## REQUIRED TASK
Reproduce the data below in full and exclude every picture.

|---|

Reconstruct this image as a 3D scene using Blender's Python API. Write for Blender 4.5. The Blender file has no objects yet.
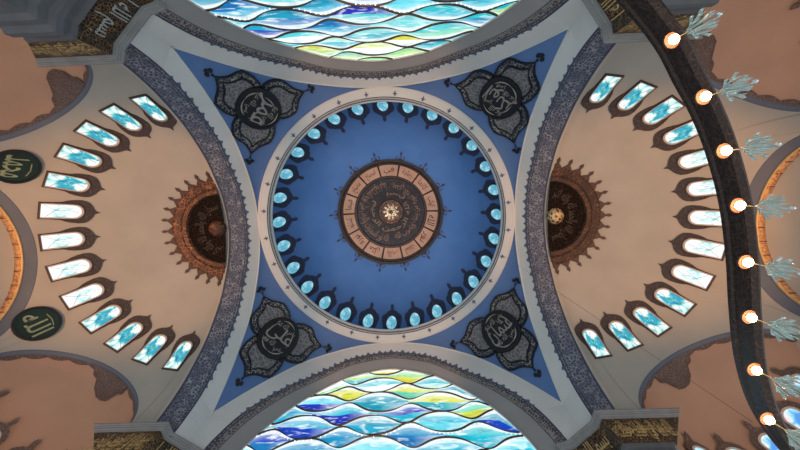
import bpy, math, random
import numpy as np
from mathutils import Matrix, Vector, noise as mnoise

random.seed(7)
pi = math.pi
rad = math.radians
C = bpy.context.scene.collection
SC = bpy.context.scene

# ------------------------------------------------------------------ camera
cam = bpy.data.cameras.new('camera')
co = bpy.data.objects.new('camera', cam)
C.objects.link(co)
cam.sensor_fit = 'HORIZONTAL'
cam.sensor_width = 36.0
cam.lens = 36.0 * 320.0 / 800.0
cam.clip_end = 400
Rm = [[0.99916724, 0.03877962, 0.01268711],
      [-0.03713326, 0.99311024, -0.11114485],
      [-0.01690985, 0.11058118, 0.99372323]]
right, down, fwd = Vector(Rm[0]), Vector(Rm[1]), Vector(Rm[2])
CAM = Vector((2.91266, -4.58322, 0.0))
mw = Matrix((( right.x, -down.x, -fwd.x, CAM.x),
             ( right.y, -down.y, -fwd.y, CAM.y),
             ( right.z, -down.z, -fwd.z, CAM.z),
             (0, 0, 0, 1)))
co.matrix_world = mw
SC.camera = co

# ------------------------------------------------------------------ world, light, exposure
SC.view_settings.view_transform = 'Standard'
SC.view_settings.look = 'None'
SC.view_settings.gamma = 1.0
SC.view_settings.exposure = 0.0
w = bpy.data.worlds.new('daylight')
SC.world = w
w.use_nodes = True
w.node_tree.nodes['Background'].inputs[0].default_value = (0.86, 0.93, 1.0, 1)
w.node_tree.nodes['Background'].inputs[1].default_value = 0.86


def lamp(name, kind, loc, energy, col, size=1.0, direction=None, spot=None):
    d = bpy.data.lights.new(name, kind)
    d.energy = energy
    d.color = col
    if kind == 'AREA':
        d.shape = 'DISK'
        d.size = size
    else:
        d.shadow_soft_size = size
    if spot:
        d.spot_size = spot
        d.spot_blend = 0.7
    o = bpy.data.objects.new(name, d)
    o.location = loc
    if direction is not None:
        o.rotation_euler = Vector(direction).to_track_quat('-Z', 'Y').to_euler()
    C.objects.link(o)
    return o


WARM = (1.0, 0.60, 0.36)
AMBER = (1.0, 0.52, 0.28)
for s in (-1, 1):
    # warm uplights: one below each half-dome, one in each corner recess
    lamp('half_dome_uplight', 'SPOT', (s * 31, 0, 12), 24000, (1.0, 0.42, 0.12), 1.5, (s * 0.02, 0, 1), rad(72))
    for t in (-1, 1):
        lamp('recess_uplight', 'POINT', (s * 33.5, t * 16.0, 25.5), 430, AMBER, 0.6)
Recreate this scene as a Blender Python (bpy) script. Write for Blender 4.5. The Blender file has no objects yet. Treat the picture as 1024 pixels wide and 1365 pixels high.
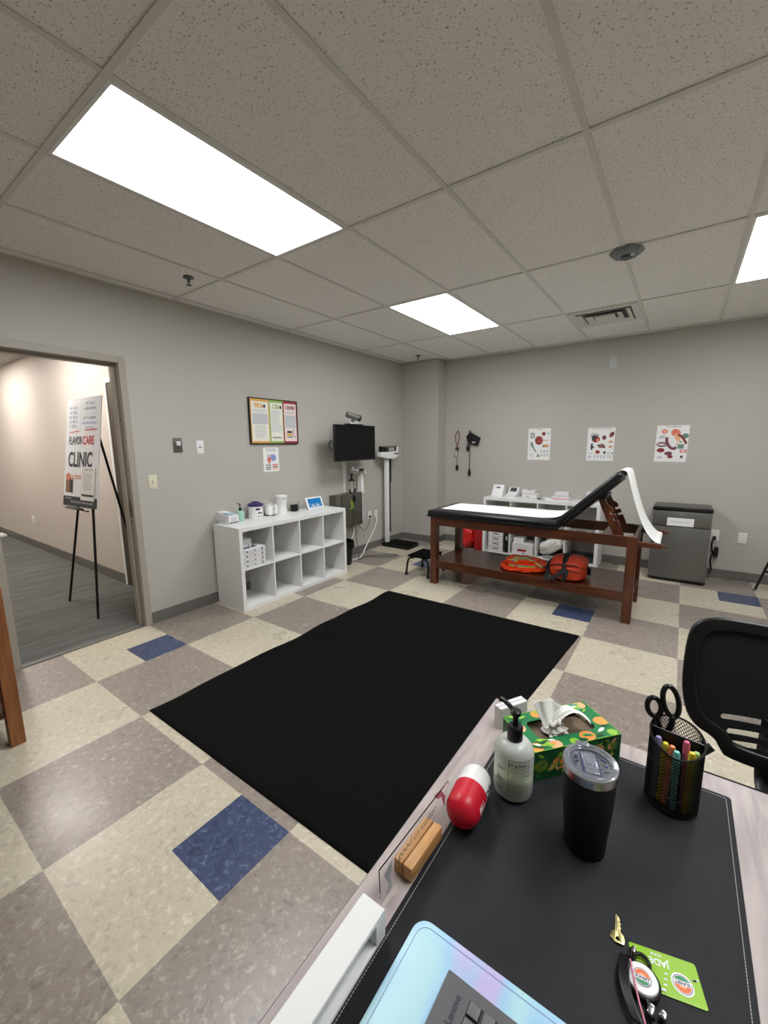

|---|

## ANSWER TO THE EXERCISE
Reconstruct this image as a 3D scene using Blender's Python API. Write for Blender 4.5. The Blender file has no objects yet.
import bpy, math, random
import numpy as np
from mathutils import Matrix, Vector, noise as mnoise

random.seed(7)
pi = math.pi
rad = math.radians
C = bpy.context.scene.collection
SC = bpy.context.scene

# ------------------------------------------------------------------ camera
cam = bpy.data.cameras.new('camera')
co = bpy.data.objects.new('camera', cam)
C.objects.link(co)
cam.sensor_fit = 'HORIZONTAL'
cam.sensor_width = 36.0
cam.lens = 36.0 * 320.0 / 800.0
cam.clip_end = 400
Rm = [[0.99916724, 0.03877962, 0.01268711],
      [-0.03713326, 0.99311024, -0.11114485],
      [-0.01690985, 0.11058118, 0.99372323]]
right, down, fwd = Vector(Rm[0]), Vector(Rm[1]), Vector(Rm[2])
CAM = Vector((2.91266, -4.58322, 0.0))
mw = Matrix((( right.x, -down.x, -fwd.x, CAM.x),
             ( right.y, -down.y, -fwd.y, CAM.y),
             ( right.z, -down.z, -fwd.z, CAM.z),
             (0, 0, 0, 1)))
co.matrix_world = mw
SC.camera = co

# ------------------------------------------------------------------ world, light, exposure
SC.view_settings.view_transform = 'Standard'
SC.view_settings.look = 'None'
SC.view_settings.gamma = 1.0
SC.view_settings.exposure = 0.0
w = bpy.data.worlds.new('daylight')
SC.world = w
w.use_nodes = True
w.node_tree.nodes['Background'].inputs[0].default_value = (0.86, 0.93, 1.0, 1)
w.node_tree.nodes['Background'].inputs[1].default_value = 0.86


def lamp(name, kind, loc, energy, col, size=1.0, direction=None, spot=None):
    d = bpy.data.lights.new(name, kind)
    d.energy = energy
    d.color = col
    if kind == 'AREA':
        d.shape = 'DISK'
        d.size = size
    else:
        d.shadow_soft_size = size
    if spot:
        d.spot_size = spot
        d.spot_blend = 0.7
    o = bpy.data.objects.new(name, d)
    o.location = loc
    if direction is not None:
        o.rotation_euler = Vector(direction).to_track_quat('-Z', 'Y').to_euler()
    C.objects.link(o)
    return o


WARM = (1.0, 0.60, 0.36)
AMBER = (1.0, 0.52, 0.28)
for s in (-1, 1):
    # warm uplights: one below each half-dome, one in each corner recess
    lamp('half_dome_uplight', 'SPOT', (s * 31, 0, 12), 24000, (1.0, 0.42, 0.12), 1.5, (s * 0.02, 0, 1), rad(72))
    for t in (-1, 1):
        lamp('recess_uplight', 'POINT', (s * 33.5, t * 16.0, 25.5), 430, AMBER, 0.6)
Recreate this scene as a Blender Python (bpy) script. Write for Blender 4.5. The Blender file has no objects yet. Treat the picture as 1024 pixels wide and 1365 pixels high.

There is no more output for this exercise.